Essays

This semester we will be engaged in a class-wide project to create a repository of information about software engineering concepts, techniques, frameworks, and people.

Overview

Starting in week 3, each week you will be asked to draft an essay on a topic of your choice that is related to software engineering. These essays are due by 11:59 PM on the Wednesday of each individual week. Then, over the remainder of the week, you must pick three essays and review them. Your reviews should be short and to the point, offering constructive criticism for the original author. These reviews are due by 11:59 PM on the Sunday of each individual week. If you look at an essay and it already has three reviews, then find another essay to review.

Note: The information for this assignment is also available on the wiki of our GitHub repo.

This assignment will last for 10 weeks, ending with the essay written in week 13 (plus the reviews).

Instructions for Essay Creation

To submit an essay, create a page in the wiki and name it after the topic you are writing about. Then, use Markdown to provide information about the topic. Each essay should be only two to four paragraphs that describe the topic at a high level and offer pointers for interested readers to learn more. Be sure to include a section at the end of the essay to indicate who wrote the essay. See the example essay for details.

It is important that each essay properly cite any text not written by the author of the essay. You can cite text using a block quote. Here's an example that cites text from Wikipedia about software frameworks:

In computer programming, a software framework is an abstraction in which software providing generic functionality can be selectively changed by additional user-written code, thus providing application-specific software.

Frameworks are really useful and it would be cool if a student decided to write more about them!

Essays can contain links, images, text, code… anything you want to use to provide information about the topic that you are writing about. If you would like to include an image in your essay that does not live on the web, then contact Prof. Anderson to learn what you need to do to add the image to our repository such that you can then link to it. (Hint: Prof. Anderson already did this when he created the markdown-version of No Silver Bullet.)

Once you have submitted an essay, be sure to:

  1. Edit the sidebar to contain a link to point to the new essay.
  2. Add an entry to the author index that points to your new essay.
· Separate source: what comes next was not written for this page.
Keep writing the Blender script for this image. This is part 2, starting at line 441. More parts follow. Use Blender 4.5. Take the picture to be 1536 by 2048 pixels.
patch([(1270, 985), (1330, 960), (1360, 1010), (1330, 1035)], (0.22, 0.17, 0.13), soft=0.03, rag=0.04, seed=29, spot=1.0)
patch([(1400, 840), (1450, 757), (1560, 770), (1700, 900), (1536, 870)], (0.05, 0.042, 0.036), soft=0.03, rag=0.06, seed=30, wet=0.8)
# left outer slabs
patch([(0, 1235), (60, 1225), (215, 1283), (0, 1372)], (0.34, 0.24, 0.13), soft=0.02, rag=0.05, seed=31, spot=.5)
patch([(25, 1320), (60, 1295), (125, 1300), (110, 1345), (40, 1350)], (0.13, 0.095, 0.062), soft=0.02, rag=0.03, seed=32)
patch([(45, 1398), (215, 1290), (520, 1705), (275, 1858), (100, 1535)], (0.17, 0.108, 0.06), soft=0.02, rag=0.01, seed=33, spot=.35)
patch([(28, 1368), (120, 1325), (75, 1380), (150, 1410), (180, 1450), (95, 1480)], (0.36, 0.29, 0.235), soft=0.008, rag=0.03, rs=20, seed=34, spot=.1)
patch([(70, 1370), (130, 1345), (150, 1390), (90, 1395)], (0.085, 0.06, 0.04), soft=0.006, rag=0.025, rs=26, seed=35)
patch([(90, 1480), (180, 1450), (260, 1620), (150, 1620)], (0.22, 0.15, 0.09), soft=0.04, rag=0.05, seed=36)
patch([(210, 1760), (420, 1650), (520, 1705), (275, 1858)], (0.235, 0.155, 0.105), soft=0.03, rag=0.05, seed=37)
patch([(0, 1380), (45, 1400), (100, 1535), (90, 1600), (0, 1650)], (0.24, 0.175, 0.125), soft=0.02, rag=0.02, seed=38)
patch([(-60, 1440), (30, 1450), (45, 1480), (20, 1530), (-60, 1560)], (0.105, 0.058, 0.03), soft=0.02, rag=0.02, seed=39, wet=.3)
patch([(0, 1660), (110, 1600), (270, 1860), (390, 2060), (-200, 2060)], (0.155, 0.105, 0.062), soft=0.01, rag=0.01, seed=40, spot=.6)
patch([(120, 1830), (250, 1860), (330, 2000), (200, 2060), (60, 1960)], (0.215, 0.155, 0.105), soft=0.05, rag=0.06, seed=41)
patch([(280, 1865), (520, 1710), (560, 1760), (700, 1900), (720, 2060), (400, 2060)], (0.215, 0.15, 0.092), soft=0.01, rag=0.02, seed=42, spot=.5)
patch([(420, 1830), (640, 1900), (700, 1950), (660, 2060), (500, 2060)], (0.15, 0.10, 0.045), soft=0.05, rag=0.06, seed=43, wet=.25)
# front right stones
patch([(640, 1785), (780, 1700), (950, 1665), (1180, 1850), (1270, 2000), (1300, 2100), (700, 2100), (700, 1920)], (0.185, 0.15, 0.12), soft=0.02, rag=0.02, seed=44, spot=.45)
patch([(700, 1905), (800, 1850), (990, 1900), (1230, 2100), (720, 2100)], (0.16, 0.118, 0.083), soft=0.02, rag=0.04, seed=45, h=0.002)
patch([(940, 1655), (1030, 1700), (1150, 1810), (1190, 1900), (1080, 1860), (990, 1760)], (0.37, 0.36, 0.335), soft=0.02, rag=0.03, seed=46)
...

When updating the sidebar, feel free to update its hierarchical structure to best classify your essay. If you feel uncertain about where to put your essay, go ahead and put it somewhere and someone else may come along and move it to a different place. I suspect that eventually, we'll settle on a classification scheme that works for the vast majority of essays.

The author index will make it easy for me to find all of the essays that you eventually create.

Instructions for Essay Review

To review an essay, you will go to its page and click on the edit icon. You will then add a section at the bottom of the article that looks like this:

---
<Your Name>:

<Insert Review here>
---

When reviewing the essay, you should indicate what you liked about it and then offer constructive criticism. The latter can include recommendations for additional points that could be made, links to other references that might be relevant, and pointers to related topics within our wiki. If the essay contains typos, feel free to fix them when performing your review, as long as you do not change the intent of the author with your updates.

Here's an example review:


Ken Anderson:

I liked your essay because it discussed a type of software framework that was new to me. I will have to learn more about NoSQL databases, especially the ones that can process large graphs. I think you can improve this essay by showing an example query for the database you discussed in detail. You showed me code that inserted information into the database—and that was cool—but now how do I get the data back out? Overall, good work.


When you read the reviews of your essays, it is perfectly fine to update your original essay in response. If you do update the article, then make a note in the review to indicate how you responded to the reviewer's comments. To do that, you can add a paragraph to the review and prefix it with a checkmark emoji. Here's an example:


Ken Anderson:

I liked your essay because it discussed a type of software framework that was new to me. I will have to learn more about NoSQL databases, especially the ones that can process large graphs. I think you can improve this essay by showing an example query for the database you discussed in detail. You showed me code that inserted information into the database—and that was cool—but now how do I get the data back out? Overall, good work.

Thanks for your comments, Ken. I have added code to the essay that shows how to submit a query to Cassandra and then how to process the results.


To have your response stand out from the original review, enclose it in asterisks to make it bold.

Once you have finished your review, save the page, and then edit the reviewer index to point at the essay that you reviewed. This will make it easy for me to see all of the reviews that you generate over the semester.

Comments on Peer Review

I am adding a peer review component to this assignment since this is a skill you need to develop as a software engineer. You will be frequently reviewing the artifacts that are created by your team members: code, design documents, technical papers, etc. You need to learn how to generate criticism that leads to increases in the quality of those artifacts. Please strive to keep your comments constructive and, on the flip side, be open to the comments that you receive from others. Taking criticism and responding to it in a positive way is also a skill you need to develop. 😀

Wiki Documentation

If you have never used GitHub's wiki feature before, be sure to review the documentation.